Au contraire, dans la théorie de la matière sombre chaude, les particules se déplacent à une vitesse très proche de celle de la lumière et les grandes structures se sont formées des plus grandes aux plus petites (par scission, éclatement et désintégration). Cependant, les observations du fond diffus cosmologique tendent à privilégier l’existence de la matière sombre froide, la matière sombre chaude ne pouvant expliquer convenablement la formation de structures à partir du Big Bang.
Le modèle ΛCDM contient donc certains paramètres cosmologiques représentant des propriétés de l’univers ne pouvant être déterminées correctement. C’est par exemple le cas du contenu de l’univers et donc de sa densité moyenne. Les physiciens considèrent qu’il existe cinq formes d’énergie et de matière : les photons, les neutrinos, la matière baryonique, la matière sombre et l’énergie sombre.
La densité de photons et de neutrinos est calculée respectivement à partir du fond diffus cosmologique et du fond diffus de neutrinos ; ces densités sont connues avec précision et ne sont donc pas des paramètres cosmologiques (6).
En revanche, la densité de matière baryonique est extrêmement compliquée à définir puisqu’il est pour le moment impossible de connaître précisément la distribution de la masse dans un cube d’univers donné, à cause des grandes inhomogénéités locales dans la répartition de la matière baryonique. Seules des approximations sont possibles.
La densité moyenne est pourtant d’une importance capitale puisqu’elle détermine la courbure de l’univers. Il en va de même pour les densités de matière sombre et d’énergie sombre. Ces trois quantités sont donc des paramètres cosmologiques.
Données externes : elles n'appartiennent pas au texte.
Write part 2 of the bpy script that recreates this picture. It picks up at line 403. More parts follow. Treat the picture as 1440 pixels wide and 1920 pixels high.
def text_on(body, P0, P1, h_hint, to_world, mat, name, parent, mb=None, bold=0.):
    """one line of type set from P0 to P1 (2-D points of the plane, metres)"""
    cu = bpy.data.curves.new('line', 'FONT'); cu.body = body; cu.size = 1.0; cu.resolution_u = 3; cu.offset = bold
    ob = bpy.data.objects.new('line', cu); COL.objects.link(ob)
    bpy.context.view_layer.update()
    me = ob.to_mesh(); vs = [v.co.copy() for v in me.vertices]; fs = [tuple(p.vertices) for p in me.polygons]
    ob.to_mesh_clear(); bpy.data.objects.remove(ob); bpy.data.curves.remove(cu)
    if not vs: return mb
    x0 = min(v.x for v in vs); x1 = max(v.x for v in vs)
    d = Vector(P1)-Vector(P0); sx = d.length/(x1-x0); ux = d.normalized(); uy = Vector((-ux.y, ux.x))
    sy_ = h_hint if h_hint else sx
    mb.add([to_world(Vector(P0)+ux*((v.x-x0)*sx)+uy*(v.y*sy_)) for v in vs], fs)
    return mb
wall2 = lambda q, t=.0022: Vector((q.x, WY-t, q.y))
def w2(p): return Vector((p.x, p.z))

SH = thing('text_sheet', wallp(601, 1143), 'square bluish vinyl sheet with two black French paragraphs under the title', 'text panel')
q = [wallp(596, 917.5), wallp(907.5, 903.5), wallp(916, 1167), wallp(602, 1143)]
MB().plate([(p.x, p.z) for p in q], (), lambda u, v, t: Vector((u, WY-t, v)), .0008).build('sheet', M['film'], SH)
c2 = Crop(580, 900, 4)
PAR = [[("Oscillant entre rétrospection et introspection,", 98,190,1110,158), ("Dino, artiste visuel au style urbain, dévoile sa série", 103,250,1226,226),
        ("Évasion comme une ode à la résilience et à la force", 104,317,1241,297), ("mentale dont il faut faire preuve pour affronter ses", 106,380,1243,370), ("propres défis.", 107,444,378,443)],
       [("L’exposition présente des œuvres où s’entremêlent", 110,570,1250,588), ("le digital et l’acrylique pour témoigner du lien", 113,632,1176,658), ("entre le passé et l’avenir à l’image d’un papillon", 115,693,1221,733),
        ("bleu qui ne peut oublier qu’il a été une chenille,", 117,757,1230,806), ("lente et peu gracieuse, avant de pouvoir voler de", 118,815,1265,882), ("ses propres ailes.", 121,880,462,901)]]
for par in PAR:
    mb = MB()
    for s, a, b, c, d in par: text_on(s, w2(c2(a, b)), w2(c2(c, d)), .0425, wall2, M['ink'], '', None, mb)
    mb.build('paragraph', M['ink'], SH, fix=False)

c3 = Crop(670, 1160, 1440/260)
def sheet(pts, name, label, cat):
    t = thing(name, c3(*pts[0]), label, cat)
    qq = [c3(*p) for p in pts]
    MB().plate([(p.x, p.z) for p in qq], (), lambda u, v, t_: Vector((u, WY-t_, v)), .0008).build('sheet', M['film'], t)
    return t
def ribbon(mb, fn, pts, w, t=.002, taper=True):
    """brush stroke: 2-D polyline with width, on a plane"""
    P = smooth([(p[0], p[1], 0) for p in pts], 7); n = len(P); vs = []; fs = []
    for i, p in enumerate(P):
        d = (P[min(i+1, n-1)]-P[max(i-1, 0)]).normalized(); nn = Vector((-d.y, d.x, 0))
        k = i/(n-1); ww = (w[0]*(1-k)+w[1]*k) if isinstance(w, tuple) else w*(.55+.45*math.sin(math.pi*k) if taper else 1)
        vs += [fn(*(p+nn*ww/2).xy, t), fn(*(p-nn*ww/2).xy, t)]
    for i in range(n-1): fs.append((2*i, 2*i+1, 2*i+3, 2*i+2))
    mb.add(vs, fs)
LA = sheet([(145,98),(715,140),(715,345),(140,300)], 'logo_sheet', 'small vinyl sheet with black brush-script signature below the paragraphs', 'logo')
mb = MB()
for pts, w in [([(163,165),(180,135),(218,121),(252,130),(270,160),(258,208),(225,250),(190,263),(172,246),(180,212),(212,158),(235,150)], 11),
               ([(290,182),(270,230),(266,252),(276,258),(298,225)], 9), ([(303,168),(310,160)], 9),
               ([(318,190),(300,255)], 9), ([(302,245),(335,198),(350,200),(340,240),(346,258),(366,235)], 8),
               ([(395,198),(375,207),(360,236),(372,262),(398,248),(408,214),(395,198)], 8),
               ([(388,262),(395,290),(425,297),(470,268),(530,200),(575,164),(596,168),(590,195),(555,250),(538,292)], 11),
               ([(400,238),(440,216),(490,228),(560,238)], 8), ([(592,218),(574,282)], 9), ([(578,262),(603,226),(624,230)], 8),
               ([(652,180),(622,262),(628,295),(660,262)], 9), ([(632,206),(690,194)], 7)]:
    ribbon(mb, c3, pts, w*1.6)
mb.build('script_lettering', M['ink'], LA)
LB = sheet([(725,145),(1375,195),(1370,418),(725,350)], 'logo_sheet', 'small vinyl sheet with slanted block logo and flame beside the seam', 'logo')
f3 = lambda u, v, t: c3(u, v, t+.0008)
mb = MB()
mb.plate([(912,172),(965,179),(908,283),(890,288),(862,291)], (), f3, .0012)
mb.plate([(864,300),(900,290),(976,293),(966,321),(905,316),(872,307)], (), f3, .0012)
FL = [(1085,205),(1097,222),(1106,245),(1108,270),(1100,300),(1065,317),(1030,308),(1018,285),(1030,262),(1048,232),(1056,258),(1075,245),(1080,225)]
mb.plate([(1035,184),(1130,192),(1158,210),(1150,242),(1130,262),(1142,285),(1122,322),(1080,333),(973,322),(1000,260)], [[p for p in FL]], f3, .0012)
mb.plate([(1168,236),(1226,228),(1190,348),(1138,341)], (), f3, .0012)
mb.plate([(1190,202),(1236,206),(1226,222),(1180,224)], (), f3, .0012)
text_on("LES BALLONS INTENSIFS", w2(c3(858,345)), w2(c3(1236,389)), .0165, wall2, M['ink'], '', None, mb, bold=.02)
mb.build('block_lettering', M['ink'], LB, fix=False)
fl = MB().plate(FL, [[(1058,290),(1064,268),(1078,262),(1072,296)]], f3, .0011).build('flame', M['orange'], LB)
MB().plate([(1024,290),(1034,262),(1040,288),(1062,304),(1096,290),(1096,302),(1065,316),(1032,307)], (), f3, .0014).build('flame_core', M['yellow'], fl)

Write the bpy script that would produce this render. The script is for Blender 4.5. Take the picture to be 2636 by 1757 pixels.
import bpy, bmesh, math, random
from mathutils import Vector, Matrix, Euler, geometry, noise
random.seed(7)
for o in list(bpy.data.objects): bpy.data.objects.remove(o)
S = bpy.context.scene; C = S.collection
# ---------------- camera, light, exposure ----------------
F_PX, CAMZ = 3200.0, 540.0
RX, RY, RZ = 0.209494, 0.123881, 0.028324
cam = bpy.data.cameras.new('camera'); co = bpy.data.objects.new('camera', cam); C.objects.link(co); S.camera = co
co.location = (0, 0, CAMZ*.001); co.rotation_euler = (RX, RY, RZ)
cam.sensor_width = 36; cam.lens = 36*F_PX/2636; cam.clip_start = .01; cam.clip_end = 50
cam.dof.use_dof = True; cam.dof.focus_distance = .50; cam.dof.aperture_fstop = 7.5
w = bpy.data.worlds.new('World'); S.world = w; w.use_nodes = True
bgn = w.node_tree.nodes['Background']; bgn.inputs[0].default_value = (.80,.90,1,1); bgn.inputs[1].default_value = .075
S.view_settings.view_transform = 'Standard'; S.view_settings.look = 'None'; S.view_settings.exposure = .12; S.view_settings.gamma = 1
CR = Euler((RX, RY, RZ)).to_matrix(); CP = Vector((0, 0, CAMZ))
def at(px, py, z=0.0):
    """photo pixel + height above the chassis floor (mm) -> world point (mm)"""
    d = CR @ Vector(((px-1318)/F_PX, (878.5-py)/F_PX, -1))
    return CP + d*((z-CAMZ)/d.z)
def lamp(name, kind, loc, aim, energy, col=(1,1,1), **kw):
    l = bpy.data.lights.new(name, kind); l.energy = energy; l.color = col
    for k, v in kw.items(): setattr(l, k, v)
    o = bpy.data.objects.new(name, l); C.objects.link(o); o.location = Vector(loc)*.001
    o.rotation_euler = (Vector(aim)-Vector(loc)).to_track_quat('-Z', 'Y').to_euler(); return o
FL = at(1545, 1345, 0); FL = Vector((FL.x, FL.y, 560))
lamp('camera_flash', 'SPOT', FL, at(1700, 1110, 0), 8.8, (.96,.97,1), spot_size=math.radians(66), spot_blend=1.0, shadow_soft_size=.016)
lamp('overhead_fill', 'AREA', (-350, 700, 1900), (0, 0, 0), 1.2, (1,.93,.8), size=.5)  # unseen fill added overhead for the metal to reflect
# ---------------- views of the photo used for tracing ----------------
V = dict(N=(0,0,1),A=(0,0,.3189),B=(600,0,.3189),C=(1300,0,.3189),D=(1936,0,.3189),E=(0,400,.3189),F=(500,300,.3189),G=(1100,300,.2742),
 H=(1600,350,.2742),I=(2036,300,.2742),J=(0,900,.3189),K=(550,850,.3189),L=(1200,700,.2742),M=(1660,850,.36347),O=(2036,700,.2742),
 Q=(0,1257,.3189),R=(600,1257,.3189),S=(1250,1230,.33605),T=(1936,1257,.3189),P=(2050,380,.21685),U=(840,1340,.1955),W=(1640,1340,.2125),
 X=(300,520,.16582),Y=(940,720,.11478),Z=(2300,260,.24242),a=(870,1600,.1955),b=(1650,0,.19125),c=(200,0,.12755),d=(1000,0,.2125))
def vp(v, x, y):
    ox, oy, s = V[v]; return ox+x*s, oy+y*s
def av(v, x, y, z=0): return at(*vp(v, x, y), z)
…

Les trois autres paramètres cosmologiques concernent deux quantités relatives à l’inflation (l’indice spectral et l’amplitude des fluctuations de densité) et un paramètre décrivant la période de ré-ionisation lors de la formation des premières étoiles. Le modèle ΛCDM contient donc six paramètres cosmologiques et requiert la présence de matière sombre, d’énergie sombre, ainsi qu’une courbure nulle (6).